S’agissant des intérêts, la motivation s’inscrit dans le droit commun des obligations: « Il n’y a pas lieu de déroger aux dispositions des articles 1231-6 et 1231-7 du code civil en application desquelles les créances salariales produisent intérêts au taux légal à compter de la réception par l’employeur de la convocation devant le conseil de prud’hommes et les créances indemnitaires produisent intérêts au taux légal à compter du prononcé de la décision en fixant tout à la fois le principe et le montant, tout en précisant que l’ouverture de la procédure collective a suspendu le cours des intérêts. » Le rappel assure la sécurité juridique des modalités de calcul, malgré la procédure collective ouverte.
II – Heures supplémentaires et travail dissimulé
A – Répartition de la preuve et pouvoir d’appréciation du juge
Le contentieux des heures supplémentaires appelle la règle probatoire désormais constante, exposée par la cour: « En cas de litige relatif à l’existence ou au nombre d’heures de travail accomplies, il appartient au salarié de présenter, à l’appui de sa demande, des éléments suffisamment précis quant aux heures non rémunérées qu’il prétend avoir accomplies afin de permettre à l’employeur, qui assure le contrôle des heures de travail effectuées, d’y répondre utilement en produisant ses propres éléments. » La cour complète: « Au vu de ces éléments et de ceux fournis par le salarié à l’appui de sa demande et au regard des exigences rappelées aux dispositions légales précitées, le juge forme sa conviction après avoir ordonné, en cas de besoin, toutes les mesures d’instruction qu’il estime utiles. »
L’application concrète suit cette méthode. Le salarié produit un relevé journalier et un décompte hebdomadaire. L’employeur réplique avec des pièces internes, des attestations et surtout la contestation des pauses repas. Le juge retient des éléments convergents sur l’existence d’heures supplémentaires, mais déduit une heure de pause par service, faute de décompte exact du temps de pause par le salarié.
Cette opération de tri, appuyée sur des écritures adverses suffisamment documentées, aboutit à une fixation notablement inférieure au montant initialement accordé. La solution illustre un contrôle probatoire équilibré, qui refuse l’allocation forfaitaire déconnectée des réalités d’organisation et de fermeture des établissements.

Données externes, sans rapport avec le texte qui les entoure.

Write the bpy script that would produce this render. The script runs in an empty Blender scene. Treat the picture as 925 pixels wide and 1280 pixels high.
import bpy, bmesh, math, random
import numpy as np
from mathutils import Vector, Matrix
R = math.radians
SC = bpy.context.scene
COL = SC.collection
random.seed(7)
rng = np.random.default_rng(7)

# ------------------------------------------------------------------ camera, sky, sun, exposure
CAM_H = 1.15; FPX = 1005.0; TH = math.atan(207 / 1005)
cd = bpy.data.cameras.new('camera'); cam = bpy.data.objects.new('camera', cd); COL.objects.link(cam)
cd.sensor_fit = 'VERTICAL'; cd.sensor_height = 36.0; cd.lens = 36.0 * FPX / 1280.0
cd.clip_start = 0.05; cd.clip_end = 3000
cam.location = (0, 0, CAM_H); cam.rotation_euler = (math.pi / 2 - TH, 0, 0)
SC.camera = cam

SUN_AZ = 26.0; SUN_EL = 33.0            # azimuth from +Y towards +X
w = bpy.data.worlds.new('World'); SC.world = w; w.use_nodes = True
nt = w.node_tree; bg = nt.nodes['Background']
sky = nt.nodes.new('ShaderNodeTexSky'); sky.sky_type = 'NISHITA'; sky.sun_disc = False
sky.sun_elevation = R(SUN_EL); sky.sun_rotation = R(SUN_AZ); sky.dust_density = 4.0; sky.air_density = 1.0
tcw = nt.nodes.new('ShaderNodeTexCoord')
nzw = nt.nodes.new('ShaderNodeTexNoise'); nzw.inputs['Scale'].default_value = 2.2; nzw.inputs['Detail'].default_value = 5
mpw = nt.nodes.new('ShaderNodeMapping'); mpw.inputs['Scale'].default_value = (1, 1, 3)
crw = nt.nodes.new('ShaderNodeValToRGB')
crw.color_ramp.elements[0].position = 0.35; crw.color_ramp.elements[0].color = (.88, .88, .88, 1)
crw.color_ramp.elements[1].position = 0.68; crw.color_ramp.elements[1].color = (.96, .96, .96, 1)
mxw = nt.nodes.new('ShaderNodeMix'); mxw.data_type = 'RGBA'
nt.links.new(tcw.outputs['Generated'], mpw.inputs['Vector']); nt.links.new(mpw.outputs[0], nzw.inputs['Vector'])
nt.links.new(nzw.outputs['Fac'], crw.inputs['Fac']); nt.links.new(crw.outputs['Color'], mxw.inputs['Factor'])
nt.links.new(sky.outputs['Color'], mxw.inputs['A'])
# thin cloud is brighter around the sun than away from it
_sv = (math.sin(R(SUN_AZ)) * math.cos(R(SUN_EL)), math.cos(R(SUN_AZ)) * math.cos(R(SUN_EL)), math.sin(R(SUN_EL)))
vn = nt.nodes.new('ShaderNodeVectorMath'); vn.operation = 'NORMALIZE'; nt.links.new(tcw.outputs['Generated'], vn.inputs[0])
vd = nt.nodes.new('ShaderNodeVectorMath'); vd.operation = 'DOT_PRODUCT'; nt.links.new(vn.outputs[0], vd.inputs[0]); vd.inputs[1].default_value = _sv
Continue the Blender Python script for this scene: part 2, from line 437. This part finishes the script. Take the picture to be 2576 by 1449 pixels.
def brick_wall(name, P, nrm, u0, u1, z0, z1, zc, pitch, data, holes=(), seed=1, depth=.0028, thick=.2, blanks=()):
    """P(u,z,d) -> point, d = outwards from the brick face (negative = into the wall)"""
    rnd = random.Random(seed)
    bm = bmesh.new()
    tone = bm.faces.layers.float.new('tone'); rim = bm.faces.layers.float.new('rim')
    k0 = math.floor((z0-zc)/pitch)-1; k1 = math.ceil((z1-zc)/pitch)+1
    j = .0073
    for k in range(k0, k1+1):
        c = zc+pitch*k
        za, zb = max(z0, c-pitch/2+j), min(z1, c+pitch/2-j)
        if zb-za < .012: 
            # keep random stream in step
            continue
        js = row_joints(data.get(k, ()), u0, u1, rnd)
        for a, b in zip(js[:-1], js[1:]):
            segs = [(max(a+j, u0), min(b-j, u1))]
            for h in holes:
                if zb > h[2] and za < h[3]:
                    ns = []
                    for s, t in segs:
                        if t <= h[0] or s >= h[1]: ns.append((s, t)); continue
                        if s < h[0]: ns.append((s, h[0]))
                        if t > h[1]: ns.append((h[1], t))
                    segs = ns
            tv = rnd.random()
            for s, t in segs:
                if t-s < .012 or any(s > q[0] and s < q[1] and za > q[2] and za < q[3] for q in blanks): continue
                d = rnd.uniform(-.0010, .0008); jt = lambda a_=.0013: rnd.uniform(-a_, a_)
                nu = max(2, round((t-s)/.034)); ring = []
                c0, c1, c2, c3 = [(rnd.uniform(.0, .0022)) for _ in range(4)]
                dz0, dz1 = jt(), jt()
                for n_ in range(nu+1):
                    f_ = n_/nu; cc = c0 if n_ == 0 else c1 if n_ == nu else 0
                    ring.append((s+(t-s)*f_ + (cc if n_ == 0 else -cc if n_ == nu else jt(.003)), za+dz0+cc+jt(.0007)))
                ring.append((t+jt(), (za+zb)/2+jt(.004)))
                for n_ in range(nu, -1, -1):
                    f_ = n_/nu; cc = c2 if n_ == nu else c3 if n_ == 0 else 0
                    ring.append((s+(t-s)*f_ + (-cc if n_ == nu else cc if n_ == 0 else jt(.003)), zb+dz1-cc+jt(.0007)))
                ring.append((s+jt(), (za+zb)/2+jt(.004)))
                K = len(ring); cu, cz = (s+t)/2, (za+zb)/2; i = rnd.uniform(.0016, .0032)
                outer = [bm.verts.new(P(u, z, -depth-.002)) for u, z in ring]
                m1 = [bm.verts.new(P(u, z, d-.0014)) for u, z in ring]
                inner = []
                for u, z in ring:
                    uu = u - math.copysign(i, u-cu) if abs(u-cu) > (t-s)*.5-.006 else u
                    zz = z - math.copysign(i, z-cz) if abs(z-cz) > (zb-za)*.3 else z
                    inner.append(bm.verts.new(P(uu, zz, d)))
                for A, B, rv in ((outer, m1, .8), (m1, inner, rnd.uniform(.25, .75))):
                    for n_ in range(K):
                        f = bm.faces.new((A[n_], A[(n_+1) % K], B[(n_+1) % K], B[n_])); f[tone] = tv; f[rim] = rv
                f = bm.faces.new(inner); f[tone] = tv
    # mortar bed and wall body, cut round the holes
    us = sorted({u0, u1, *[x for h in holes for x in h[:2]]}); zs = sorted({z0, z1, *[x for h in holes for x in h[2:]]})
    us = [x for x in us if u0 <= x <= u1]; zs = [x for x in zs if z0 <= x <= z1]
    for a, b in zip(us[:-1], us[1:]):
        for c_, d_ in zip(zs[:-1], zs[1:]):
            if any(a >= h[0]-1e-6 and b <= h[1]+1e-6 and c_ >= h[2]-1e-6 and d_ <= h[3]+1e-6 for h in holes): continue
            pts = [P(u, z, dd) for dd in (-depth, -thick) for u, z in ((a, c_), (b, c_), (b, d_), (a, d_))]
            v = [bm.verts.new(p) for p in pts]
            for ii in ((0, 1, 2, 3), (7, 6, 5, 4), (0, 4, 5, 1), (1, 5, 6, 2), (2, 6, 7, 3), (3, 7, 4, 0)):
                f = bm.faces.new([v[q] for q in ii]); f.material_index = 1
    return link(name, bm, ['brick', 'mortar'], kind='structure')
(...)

B – Condition d’intention et refus de l’indemnité forfaitaire
La demande fondée sur le travail dissimulé est écartée pour défaut d’élément intentionnel. La cour observe que le rappel d’heures n’est obtenu qu’au terme d’un débat technique et partiellement, tandis que des heures supplémentaires ont été réglées à d’autres salariés sur demande. Le faisceau d’indices milite contre l’idée d’une volonté délibérée de dissimulation.
La solution s’inscrit dans la jurisprudence exigeante sur l’intention. La simple inexactitude ou l’insuffisance du décompte ne saurait suffire. Il faut établir une soustraction volontaire aux obligations déclaratives ou de paie, ce qui ne ressort pas de l’espèce. Le rejet préserve la finalité sanctionnatrice du dispositif sans en faire un prolongement automatique des litiges d’heures supplémentaires.

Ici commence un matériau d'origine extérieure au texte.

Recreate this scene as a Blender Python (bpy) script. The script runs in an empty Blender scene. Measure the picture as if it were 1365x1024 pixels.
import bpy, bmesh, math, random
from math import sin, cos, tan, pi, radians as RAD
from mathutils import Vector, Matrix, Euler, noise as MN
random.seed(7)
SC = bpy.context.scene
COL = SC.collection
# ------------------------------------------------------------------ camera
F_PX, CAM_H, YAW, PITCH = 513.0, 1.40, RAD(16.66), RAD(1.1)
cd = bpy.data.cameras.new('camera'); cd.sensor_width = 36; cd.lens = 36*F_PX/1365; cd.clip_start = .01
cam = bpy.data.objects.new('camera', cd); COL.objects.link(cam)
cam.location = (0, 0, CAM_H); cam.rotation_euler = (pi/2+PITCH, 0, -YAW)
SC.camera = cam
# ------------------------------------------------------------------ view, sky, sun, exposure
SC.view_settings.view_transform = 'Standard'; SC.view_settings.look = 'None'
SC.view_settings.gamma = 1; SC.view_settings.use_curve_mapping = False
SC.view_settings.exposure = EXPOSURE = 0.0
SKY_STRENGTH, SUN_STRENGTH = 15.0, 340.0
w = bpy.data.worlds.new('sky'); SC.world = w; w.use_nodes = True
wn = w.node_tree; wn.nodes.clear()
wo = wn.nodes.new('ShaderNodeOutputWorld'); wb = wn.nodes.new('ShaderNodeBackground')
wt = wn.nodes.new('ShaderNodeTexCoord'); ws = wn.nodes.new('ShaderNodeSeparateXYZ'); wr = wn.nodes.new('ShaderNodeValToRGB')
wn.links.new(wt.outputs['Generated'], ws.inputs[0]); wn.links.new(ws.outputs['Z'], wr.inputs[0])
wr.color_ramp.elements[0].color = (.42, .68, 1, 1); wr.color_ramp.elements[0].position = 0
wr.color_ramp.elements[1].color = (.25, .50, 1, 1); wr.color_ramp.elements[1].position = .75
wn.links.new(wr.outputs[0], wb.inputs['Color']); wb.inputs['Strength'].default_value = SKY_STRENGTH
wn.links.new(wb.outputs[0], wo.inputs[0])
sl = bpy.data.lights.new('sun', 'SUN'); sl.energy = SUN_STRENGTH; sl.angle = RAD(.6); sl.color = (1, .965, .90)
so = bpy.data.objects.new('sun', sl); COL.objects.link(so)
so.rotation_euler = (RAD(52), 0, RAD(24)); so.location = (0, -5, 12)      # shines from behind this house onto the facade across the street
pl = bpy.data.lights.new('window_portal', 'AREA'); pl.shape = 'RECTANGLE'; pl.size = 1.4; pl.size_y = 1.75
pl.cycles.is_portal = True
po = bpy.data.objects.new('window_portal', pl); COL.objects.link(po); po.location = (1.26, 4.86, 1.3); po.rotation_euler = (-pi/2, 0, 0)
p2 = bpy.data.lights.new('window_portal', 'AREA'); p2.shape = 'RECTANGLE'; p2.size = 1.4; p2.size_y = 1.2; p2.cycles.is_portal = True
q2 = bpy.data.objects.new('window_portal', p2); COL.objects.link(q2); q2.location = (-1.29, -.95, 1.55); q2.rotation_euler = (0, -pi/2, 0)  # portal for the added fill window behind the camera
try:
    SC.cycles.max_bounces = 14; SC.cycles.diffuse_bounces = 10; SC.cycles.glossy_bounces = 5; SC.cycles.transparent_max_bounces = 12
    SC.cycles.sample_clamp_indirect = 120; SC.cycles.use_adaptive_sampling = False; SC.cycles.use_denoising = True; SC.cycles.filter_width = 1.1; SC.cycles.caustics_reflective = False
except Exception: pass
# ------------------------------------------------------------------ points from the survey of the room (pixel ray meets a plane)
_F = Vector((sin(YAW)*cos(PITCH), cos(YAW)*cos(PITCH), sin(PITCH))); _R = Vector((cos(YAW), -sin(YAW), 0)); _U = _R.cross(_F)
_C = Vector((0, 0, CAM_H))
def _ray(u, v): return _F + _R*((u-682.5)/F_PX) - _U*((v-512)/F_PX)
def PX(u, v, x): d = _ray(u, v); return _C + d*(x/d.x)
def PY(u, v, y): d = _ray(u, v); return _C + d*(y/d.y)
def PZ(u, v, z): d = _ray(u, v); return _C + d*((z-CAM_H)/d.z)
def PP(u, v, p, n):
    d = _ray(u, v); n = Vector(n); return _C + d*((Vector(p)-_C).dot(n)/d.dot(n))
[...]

En définitive, l’arrêt concilie fermeté et mesure. La nullité du licenciement, adossée au harcèlement, reçoit une réparation conforme aux standards protecteurs. Les heures supplémentaires sont réévaluées avec rigueur probatoire. L’indemnité pour travail dissimulé est logiquement refusée, et les intérêts suivent le droit commun, l’arrêt étant déclaré opposable à l’organisme de garantie dans ses limites légales.